Siyaset ise İlayı Kelimetullah’ı üstün tutmakdan, kalplere, ahlaka hizmetten; midelere, ulvileşen parasal çıkarlara hizmetle iktifaya dönüştü. Anlayacağınız Allah’ımız değişti. Kağıtların krallığı hakim oldu hem de ruhlarımıza kadar. Antalya’da denize daldığım bir gün, balıkların kağıt 20 lirayla ilgilenmediklerini görünce balıkların mı yoksa benim mi aptal olduğumu şöyle bir sorgulayacaktım.
İşletmeler insanların ihtiyacını “en kaliteden en ucuza hayırla karşılarım”dan, yönetim kurulu başkanlarının fiatları artırmada anlaşarak en çok karı nasıl sağladığı bir başka şirketleşmeye dönüştü. Bangır bangır bağıran TV reklamları “senin ihtiyacın bu” diyerek beni şartlandırıyor ve borç taksidi ödemekten hayır yapmaya para kalmıyor. İsraf diz boyu. Tüketerek mutlu olacağım ya..
Mal geldi, mutluluk gelmedi. Şeytan geldi Allah gelmedi. Namaz niyaz hak getire. Varsa bir Cuma o da yeter sayıla. Fakir bir gün uyana. Fakat geç olmaya. Mezara kalmaya.. Ben bu yazıyı yazarken ağlamadıysam, siz şöyle bir nereye gidiyoruz ya hu demediyseniz size de bana da yuf olsun.
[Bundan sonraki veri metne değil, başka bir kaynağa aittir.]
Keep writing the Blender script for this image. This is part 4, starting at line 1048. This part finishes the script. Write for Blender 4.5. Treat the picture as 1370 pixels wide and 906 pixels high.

Selamlarımı sunarken bu memlekete bir tuğla dikmiş her kişiye ve canını veren er kişiye bağrımın taaaaa içinden en halisane şükranlarımı sunuyor, huzuru ilahide ellerinden defalarca öpüyor ve o muhterem, nadide müslüman insanlarımızı, Cenabı Hakk’ın ikramların en güzeliyle ikramlandırmasını diliyorum.